Demant has extensive experience using HBK equipment. For Michael, HBK’s Head & Torso Simulator plays an integral role in his daily work. He emphasises, “Understanding the acoustic properties of a hearing device mounted in an ear is vital, as is discerning the acoustic differences among different hearing devices. For this purpose, we require a standardised setup to ensure that the observed differences result from the instrument itself and not other acoustic variables. As part of making standardised acoustic measurements, I use an HBK HATS. With a pair of hearing aids mounted on a HATS, we can measure the acoustic properties of the hearing aids from various directions.”

“One of the most important features is the measurement of directivity index. Using the HATS, we can measure directivity index of the different hearing aids including the directivity index improvement obtained from the noise reduction algorithms. The directivity index is a well-known objective way of assessing improvements of directional algorithms. Due to the standardised HATS, the directivity index improvement is easy to reproduce elsewhere.”

The HATS is also a familiar tool for the Demant testing team.

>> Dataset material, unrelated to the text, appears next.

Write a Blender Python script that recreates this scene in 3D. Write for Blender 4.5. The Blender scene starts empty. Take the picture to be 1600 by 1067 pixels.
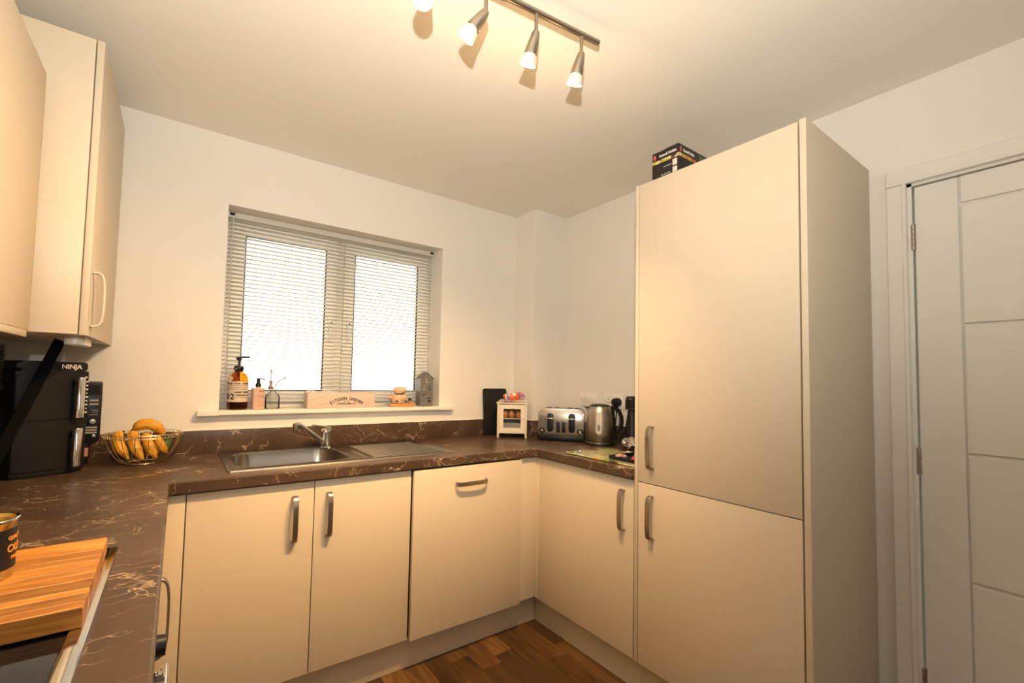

Bertrand Smits, a System Test Engineer at Demant with a background in Applied Physics and Instrumentation from a French engineering school and Engineering Acoustics from DTU, has been working in acoustics since 2010. He tests various complex systems, including wind turbines and components, microphones, headsets, and hearing devices. At Demant, Bertrand is part of a team composed of a scrum master, a product owner, developers, and audiologists, focusing on developing and testing DSP and audiological features for hearing aids.

Testing features for hearing aids can be quite complex. Bertrand’s daily challenge is to maintain a holistic view of the different features the team is working on, enabling him to create, update, automate, and execute tests that support the team. He emphasises, “This requires a solid understanding of a system that integrates various fields such as signal processing, audiology, electroacoustics, software, and hardware.”

Bertrand’s team is currently working on a feature related to feedback management. This feature incorporates multiple strategies to control feedback levels. One approach involves suppressing unwanted acoustic signals that feed back from the receiver to the microphones. To work effectively, this approach requires an accurate representation of the acoustic feedback loop. Bertrand clarifies, “Most of the development tests related to this feature are conducted on a HATS with the assistance of a robot. We use HATS because it offers a realistic reproduction of the acoustic environment around the device, and the robot helps facilitate changes in the acoustic feedback loop.”